Bagikan:

JAKARTA - Kementerian Perindustrian (Kemenperin) menyebut, industri minuman, khususnya minuman berpemanis dalam kemasan, mulai mengalami penurunan produksi.

Juru Bicara Kemenperin Febri Hendri Antoni Arif menuturkan, bahwa penurunan ini disebabkan oleh rencana Kementerian Keuangan (Kemenkeu) yang akan menerapkan cukai Minuman Berpemanis Dalam Kemasan (MBDK).

"Berdasarkan IKI Agustus 2024, kami mencermati bahwa industri minuman ada sedikit penurunan produksi pada bulan ini. Meskipun masih kecil, kami melihat bahwa subsektor minuman mulai merespons pemberlakuan cukai minuman berpemanis dalam kemasan," ujar Febri yang dikutip Jumat, 30 Agustus.

Diketahui, pemerintah telah membatasi kadar gula, garam dan lemak (GGL) dalam produk makanan dan minuman melalui Peraturan Pemerintah (PP) Nomor 28 Tahun 2024 tentang Peraturan Pelaksanaan Undang-Undang Kesehatan.

Selain itu, pemerintah menargetkan penerimaan cukai naik sebesar 6 persen dalam nota keuangan RAPBN 2025, menjadi Rp 244 triliun. Salah satu upaya yang dilakukan adalah melalui ekstensifikasi cukai secara terbatas pada produk Minuman Berpemanis Dalam Kemasan (MBDK).

Adapun penerapan cukai terhadap MBDK akan diberlakukan pada 2025 mendatang. Namun, kebijakan ini telah mengundang sejumlah protes dari masyarakat, terutama kalangan pengusaha minuman di Indonesia.

Sebelumnya, Ketua Umum Gabungan Pengusaha Makanan dan Minuman Seluruh Indonesia (Gapmmi) Adhi S Lukman mengatakan, penerapan cukai Minuman Berpemanis Dalam Kemasan (MBDK) akan berdampak pada kenaikan harga produk hingga 30 persen.

Hal ini seolah menepis pernyataan Direktur Jenderal Industri Agro Kementerian Perindustrian (Kemenperin) Putu Juli Ardika yang menyebut bahwa penerapan cukai minuman berpemanis sebesar Rp1.771/liter akan berpotensi mengerek harga produk sekitar 6-15 persen.

Adhi pun membantah perhitungan tersebut. Menurut dia, kenaikan yang dialami akan lebih tinggi dari perhitungan tersebut.
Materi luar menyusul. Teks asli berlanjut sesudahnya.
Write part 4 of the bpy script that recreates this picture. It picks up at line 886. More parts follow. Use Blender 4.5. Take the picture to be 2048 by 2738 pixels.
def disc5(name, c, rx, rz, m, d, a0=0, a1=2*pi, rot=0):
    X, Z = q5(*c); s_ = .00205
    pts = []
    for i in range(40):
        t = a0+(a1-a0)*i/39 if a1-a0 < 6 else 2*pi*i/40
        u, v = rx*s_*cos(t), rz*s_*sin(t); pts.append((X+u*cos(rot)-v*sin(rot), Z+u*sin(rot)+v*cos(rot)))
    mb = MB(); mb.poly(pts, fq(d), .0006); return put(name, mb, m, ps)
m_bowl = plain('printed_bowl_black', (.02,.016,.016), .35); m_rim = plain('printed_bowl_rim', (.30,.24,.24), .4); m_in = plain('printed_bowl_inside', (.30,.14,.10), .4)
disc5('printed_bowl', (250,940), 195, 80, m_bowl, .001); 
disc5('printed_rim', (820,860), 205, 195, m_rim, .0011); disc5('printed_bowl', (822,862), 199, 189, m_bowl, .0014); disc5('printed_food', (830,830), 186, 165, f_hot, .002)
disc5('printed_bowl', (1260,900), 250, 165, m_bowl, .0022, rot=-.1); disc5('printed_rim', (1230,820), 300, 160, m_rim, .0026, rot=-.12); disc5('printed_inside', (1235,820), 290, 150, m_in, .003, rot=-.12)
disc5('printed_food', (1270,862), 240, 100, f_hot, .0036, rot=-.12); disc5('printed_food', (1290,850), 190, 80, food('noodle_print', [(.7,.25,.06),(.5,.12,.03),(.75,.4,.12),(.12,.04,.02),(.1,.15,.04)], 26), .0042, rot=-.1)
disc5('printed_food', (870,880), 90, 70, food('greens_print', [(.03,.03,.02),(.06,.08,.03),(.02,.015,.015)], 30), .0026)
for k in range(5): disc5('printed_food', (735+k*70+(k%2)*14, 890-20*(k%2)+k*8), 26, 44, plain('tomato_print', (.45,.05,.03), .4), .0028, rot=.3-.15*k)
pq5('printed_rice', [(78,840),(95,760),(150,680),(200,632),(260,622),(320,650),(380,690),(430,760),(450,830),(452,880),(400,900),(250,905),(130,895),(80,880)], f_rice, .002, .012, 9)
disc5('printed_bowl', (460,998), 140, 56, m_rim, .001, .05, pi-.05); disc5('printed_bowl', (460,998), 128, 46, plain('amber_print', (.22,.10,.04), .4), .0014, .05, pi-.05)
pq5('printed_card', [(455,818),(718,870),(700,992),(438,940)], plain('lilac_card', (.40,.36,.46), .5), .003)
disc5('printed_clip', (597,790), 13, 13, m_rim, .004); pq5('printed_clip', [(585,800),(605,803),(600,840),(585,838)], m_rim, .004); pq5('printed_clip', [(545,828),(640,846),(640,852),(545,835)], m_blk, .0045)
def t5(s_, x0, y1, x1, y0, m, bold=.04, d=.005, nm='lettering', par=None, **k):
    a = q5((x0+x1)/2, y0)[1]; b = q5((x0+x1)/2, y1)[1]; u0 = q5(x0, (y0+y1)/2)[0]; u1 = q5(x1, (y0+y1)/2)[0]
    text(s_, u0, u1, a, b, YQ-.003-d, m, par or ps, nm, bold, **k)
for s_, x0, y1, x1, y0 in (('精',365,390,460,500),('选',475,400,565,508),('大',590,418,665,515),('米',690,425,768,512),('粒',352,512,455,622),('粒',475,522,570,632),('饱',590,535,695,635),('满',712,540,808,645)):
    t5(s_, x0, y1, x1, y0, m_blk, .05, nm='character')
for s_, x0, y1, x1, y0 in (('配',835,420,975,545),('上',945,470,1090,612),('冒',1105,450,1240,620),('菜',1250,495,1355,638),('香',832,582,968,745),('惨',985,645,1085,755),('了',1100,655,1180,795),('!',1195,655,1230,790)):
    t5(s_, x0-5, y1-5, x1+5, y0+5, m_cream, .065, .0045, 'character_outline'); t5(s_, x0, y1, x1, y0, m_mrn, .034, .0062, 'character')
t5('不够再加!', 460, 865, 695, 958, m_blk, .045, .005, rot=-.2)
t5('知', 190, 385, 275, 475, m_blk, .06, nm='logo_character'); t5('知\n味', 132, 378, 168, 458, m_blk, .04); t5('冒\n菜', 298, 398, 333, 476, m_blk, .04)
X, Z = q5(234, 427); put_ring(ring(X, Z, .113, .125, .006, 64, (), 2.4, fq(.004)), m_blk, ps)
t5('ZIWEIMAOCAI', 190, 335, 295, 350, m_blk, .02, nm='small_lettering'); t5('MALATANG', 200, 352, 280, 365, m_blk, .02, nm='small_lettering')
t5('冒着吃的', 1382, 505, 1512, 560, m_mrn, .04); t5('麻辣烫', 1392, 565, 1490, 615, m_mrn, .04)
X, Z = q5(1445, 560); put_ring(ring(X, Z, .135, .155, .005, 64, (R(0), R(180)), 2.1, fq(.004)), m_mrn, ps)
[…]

"Lebih (lebih dari 6-15 persen) kalau Rp1.700-an per liter. Berarti kalau minuman 350 mililiter ini biasanya yang paling banyak (maksudnya kayaknya di pasaran) berarti (pajak) Rp1.700 dibagi 3, ya, sekitar Rp600-an per botol," ujar Adhi saat ditemui usai konferensi pers Food Ingredients Asia Indonesia di Artotel Gelora Senayan, Jakarta, Senin, 19 Agustus.

Dia menyebut, pajak sebesar Rp600-an per botol adalah perhitungan kasar untuk kenaikan harga dari pabrik, bukan harga yang akan dibebankan pada konsumen. Sedangkan, kenaikan harga jika sudah sampai ke konsumen bisa membengkak.

Menurutnya, kenaikan harga di pabrik bisa mencapai 20 persen, tetapi ketika sampai pada konsumen akhir kenaikannya bisa di angka 30 persen.

Misalnya, harga produk per botol di pabrik Rp3.000 ketika sampai ke konsumen akan menjadi Rp5.000. Jumlah itu masih belum ditambah PPN sekitar Rp600.

"Ketika (pajak) Rp600 dari Rp3.000. Artinya, harga akan naik sebesar 20 persen. Itu naiknya luar biasa. Kalau sampai ke konsumen akhir (naiknya) bisa sampai 30 persen lebih, sangat mahal sekali," kata Adhi.